Charney built American Apparel – the clothing line known for its racy ad campaigns and emphasis on American-made products – out of a tshirt business in his dorm room at Tufts University. He was an outspoken opponent of sweatshop labor and a prominent advocate for immigration reform.
He was also a weird guy.
“It’s important that every generation there’s going to be people that push boundaries, and those are my people,” Charney told Marketplace’s Kai Ryssdal in an interview earlier in 2014. Ryssdal asked Charney what his biggest weakness was, to which he replied: “my biggest weakness is me, lock me up already. It’s obvious! Put me in a cage, I’ll be fine. You know, I’m my own worst enemy. But what can you do, I was born strange.”
Charney has been the subject of numerous lawsuits alleging sexual harassment or mistreatment, including one alleged incident where he rubbed dirt in the face of a store manager. All of the suits, which Charney and American Apparel have previously said were frivolous attempts at extracting money, have been dismissed or settled.
The board, it would appear, got tired of either the negative attention, or Charney’s personal idiosyncrasies, or both. In any case, some event appears to have given them what they needed to make a move; the board cited an “ongoing investigation into alleged misconduct.”
For now, the company’s CFO John Luttrell is taking over as interim CEO.
But succession is often difficult for large companies.
“Think about what you learned in history or the Bible,” says Joseph Bower, Baker Foundation professor at Harvard Business School. “How often were successions smooth, as opposed to how often did sons kill fathers, fathers kill sons, wars happen.”

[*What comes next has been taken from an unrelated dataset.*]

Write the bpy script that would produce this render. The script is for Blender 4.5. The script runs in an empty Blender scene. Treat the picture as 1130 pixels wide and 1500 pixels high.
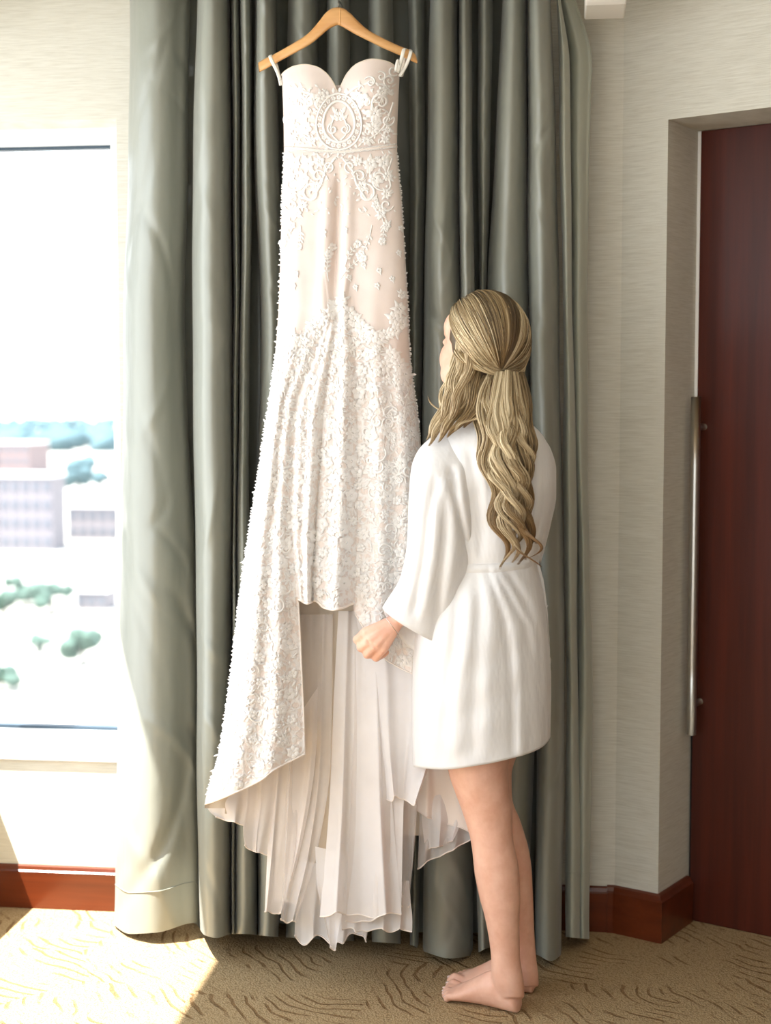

Plus, it’s not every CEO that is cooperative. “Succession is also about power, and you’re asking someone to give up power,” he says.
Whoever takes over American Apparel for the long haul will have a difficult challenge. The company posted a net loss of $106.3 million in 2013, a $ 5.5 million loss for the first quarter of 2014, and is selling $30.5 million in stock to pay its debts.
American Apparel also noted that the change in management may have triggered a default, a status it is negotiating with creditors.